Leftists want to discard parts of the Constitution’s provision to conduct presidential elections via the Electoral College. They also want to “pack the court” by dramatically increasing the number of Supreme Court justices from nine to some expanded number they will arbitrarily pick to guarantee it leans leftward. And they also argue that apportionment, or redistricting, should be revamped and decided by the courts or some unelected body that will forgo the current practice that, while administered by the majority partisan party of the state legislature, reflects the votes of the people, not a disgruntled agenda.

Is redistricting political? Yes. The process has remained in the hands of those elected to serve in the majority by citizens of the very states where the apportioned geographies are drawn and enforced. Now, with the ever-growing drama of the Democrats fueled by the harsh leftward lurch of the socialists who can no longer mask themselves to be Republican-lite, the efforts to have courts intervene along with boards and commissions that do not answer to the voter is heightened. The most organized effort is led by the National Democratic Redistricting Committee, headed up by none other than Barack Obama’s former attorney general, Eric Holder.

The practice of gerrymandering gained its funny name when former Massachusetts Gov. Elbridge Gerry signed a bill that favorably drew district lines to benefit his fellow Democratic-Republicans (the party created by James Madison and Thomas Jefferson in 1792 to oppose the Federalists). The name “Gerrymander” came from a merging of the governor’s last name and the appearance of one of the unusually shaped districts that resembled a salamander.

A few weeks ago, the Nancy Pelosi-led House passed the “For the People Act.” Among its many provisions is the one that would assign control and jurisdiction over apportionment to, you guessed it, “independent, nonpartisan commissions.” These unelected groups of individuals answer to the politicians that appoint them, not to the citizens impacted by their actions. You see, now, and only now, there is a crisis that has given the Center-Right the advantage in redistricting and swift action must ensue to deal with the alleged calamity that, despite the clutching of pearls and gasps, has been practiced by state legislatures since our nation’s Constitution was accepted as the Law of the Land.

Understand the timing.

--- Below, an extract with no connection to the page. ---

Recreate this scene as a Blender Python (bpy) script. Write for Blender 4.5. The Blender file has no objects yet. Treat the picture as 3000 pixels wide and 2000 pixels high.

The outcome of the elections on the even-numbered year at the end of a 10-year cycle is the mark that awards the power of reapportionment. Currently, 61% of the state legislative bodies in the 50 states are controlled by Republicans. In 2020, the party in majority control of states will determine how the census data is applied in drawing districts using the legislative authority for their respective states. There is not an apportionment standard that’s identical across the country. States have created their guides to include contiguity, compactness, and the preservation of counties with the range of population to meet the criteria for a district. Some prohibitions exist among the various states that protect incumbents and political divisions but, again, these are decided by state legislative actions by those elected by the voters of the respective states — not unelected, faceless individuals who are appointed.

Applying that same mindset, along with the separation of powers, judges are not elected at the federal and Supreme Court level. Beyond determining constitutional muster and merit, assigning any responsibility to the judiciary above and beyond the determination as to whether apportionment is constitutional or not is an act that exceeds the role of judges. Simply put, Democrats want the courts to function as a supra-legislative body that negates elections, legislation, and practices they decide harm their cause. Courts should recognize the jurisdictional creep and voters should express their dismay about redistricting to their state legislative bodies. As Democrats continue to struggle with their extreme party that has difficulty winning elections, aiming to change the rules is their desperate last hope.